Metro

Skakel wants bail so he can see his son

A day after the reversal of his conviction for killing 15-year-old Martha Moxley, notorious Kennedy cousin Michael Skakel is now asking to be sprung on bail — so that he can see his own son, George, aged 14.

Skakel “has been imprisoned for the vast majority of his son’s life, based upon a conviction not worthy of reliability,” wrote in papers filed Thursday in Connecticut Superior Court in Rockville .

“Both [Skakel] and his son deserve the opportunity to re-establish the father-son bond that they both have been yearning for over the last eleven years, but which has been unjustly denied,” the bail petition reads.

The bail request further embittered Moxley’s mom, Dorthy, who maintains her belief that it was Skakel who bludgeoned her little girl to death with one of his family’s expensive golf clubs and left her dead beneath a tree in her Greenwich yard on Mischief Night, 1975.

Martha Moxley, shown at age 14 in this 1974 file photo.AP

“Should Michael Skakel get out of prison, I have no doubt that the first thing that he would want to do is see his son,” she told The Post.

“I would want Michael to become — should he be free — a wonderful father and a good citizen,” she added. “But I’m sorry, I can’t forgive him.”

Skakel is asking for bail of $500,000 or less, and has made that request to the same judge who on Wednesday overturned his 2002 conviction in Moxley’s murder on grounds that his trial lawyer, Michael “Mickey” Sherman, failed to adequately represent him.

That judge, Superior Court Judge Thomas Bishop, has asked that before he address Skakel’s bail, both sides first submit briefs on whether he has jurisdiction, a court spokewoman said.

Those filings will delay the Skakel bail application by at least another week, meaning that Skakel, the nephew of Robert F. Kennedy’s widow, Ethel Kennedy, will remain for now at the MacDougall-Walker Correctional Institution in Suffield, where he is serving a 20-year sentence.

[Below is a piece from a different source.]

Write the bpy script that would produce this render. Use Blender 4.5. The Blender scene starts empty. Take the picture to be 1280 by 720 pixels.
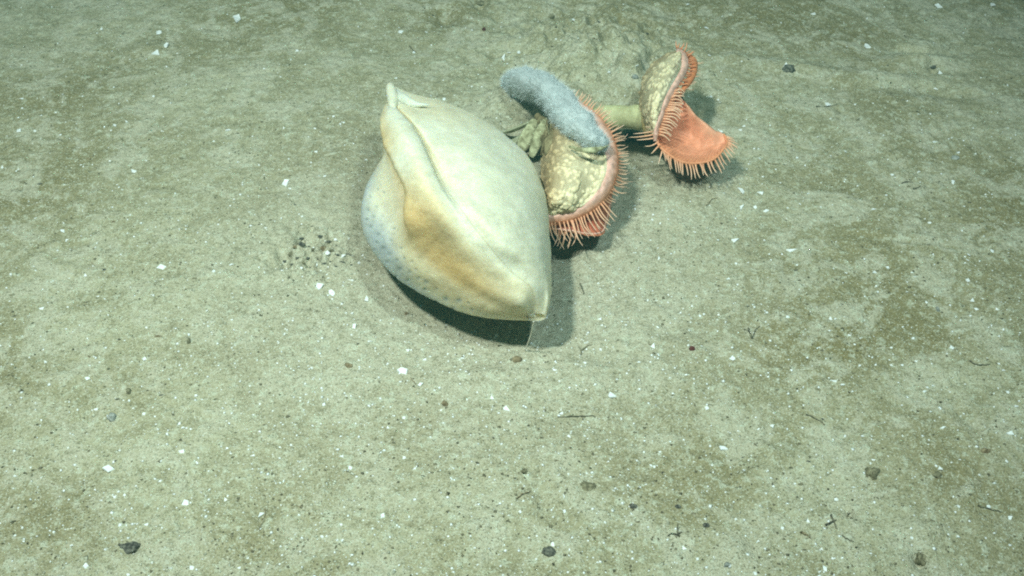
import bpy, math, random
import numpy as np
from mathutils import Vector

# ------------------------------------------------------------------ camera, water light, exposure
PITCH = math.radians(42.0); HC = 1.0; FPX = 1437.0          # focal length in pixels of the 1280 px wide photo
CAM = np.array([0.0, -HC / math.tan(PITCH), HC])
FW = np.array([0.0, math.cos(PITCH), -math.sin(PITCH)])
RT = np.array([1.0, 0.0, 0.0])
UP = np.array([0.0, math.sin(PITCH), math.cos(PITCH)])
scene = bpy.context.scene
COL = scene.collection
cd = bpy.data.cameras.new('camera'); cam = bpy.data.objects.new('camera', cd); COL.objects.link(cam)
cam.location = CAM; cam.rotation_euler = (math.pi / 2 - PITCH, 0, 0)
cd.sensor_width = 36.0; cd.lens = 36.0 * FPX / 1280.0
cd.clip_start = 0.01; cd.clip_end = 200.0
scene.camera = cam

world = bpy.data.worlds.new('World'); scene.world = world; world.use_nodes = True
bg = world.node_tree.nodes['Background']
bg.inputs['Color'].default_value = (0.16, 0.42, 0.42, 1); bg.inputs['Strength'].default_value = 0.17

def lamp(name, loc, target, power, col, radius, cone=110):
    ld = bpy.data.lights.new(name, 'SPOT'); o = bpy.data.objects.new(name, ld); COL.objects.link(o)
    ld.energy = power; ld.color = col; ld.shadow_soft_size = radius
    ld.spot_size = math.radians(cone); ld.spot_blend = 1.0
    o.location = loc
    o.rotation_euler = (Vector(target) - Vector(loc)).to_track_quat('-Z', 'Y').to_euler()
# the two headlights of the diving vehicle that carries the camera
lamp('dive_lamp_port', (-0.76, -0.90, 2.48), (-0.14, 0.30, 0), 445, (0.90, 1.0, 0.89), 0.10, 62)
lamp('dive_lamp_starboard', (0.68, -0.94, 2.44), (-0.06, 0.28, 0), 210, (0.78, 1.0, 0.95), 0.10, 60)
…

Sherman, meanwhile, remained unbowed despite the judge’s ruling that he “was in a myriad of ways ineffective.”

“Many people have asked me if I have mixed emotions about the decision,” Sherman said in a written press statement.
“I do not because Michael Skakel was innocent from the get go and I am absolutely delighted that he will be going home.

“I have also been asked if I mind being thrown under the bus and the bottom line is this is about justice and whether Michael Skakel should have been sent to jail and the answer is a very clear no,” he said. “If my reputation suffers some collateral damage, so be it.”

The lawyer added, “I represented Michael Skakel to the best of my ability and there isn’t a heck of a lot I would have changed had the case been redone. Period.”

Earlier Thursday, Robert F. Kennedy Jr. reasserted his belief that his cousin is innocent in an interview with the Today Show’s Matt Lauer.

Kennedy again aired his theory that the murder had been committed by friends of football star Kobe Bryant’s brother, Toby, along with his belief that his cousin has a solid alibi.

“Michael Skakel was 11 miles away with five eye witnesses when this murder occurred,” Kennedy said. “The problem was — his one crime was –that he had a very, very poor representation and Mickey unfortunately did not call those witnesses.”

One of those alibi witnesses, a former family friend, Denis Ossorio, now of Rye Brook, NY, told The Post Thursday that he is willing and able to tell his story to Skakel’s next jury — that he, Skakel, and four other Skakel family members were at a cousin’s home watching Monte Python at the time of the murder.

Ossario was Skakel’s only non-family alibi witness, yet was never called at the 2002 trial, one of the oversights cited in Wednesday’s conviction reversal.

“I’m 70 and sometimes have some lapses,” Ossorio, a former psychologist from Rye Brook, NY, told The Post. “But there were certain things that were indelible about that evening that imprinted on my memory.”

Meanwhile, legal experts said that the best route for both sides would be a plea deal, which would save prosecutors from the potential expense and embarrassment of losing a retrial, and save Skakel from the risk of implicating his older brother, Thomas, who was originally suspected in the murder, but never charged.

“He’d be an idiot not to just plead guilty for time served,” said Connecticut defense lawyer and former Bronx prosecutor Philip Russell.

“He still runs a risk of being re-convicted, no matter how slight. And there’s nothing funny about a murder conviction.”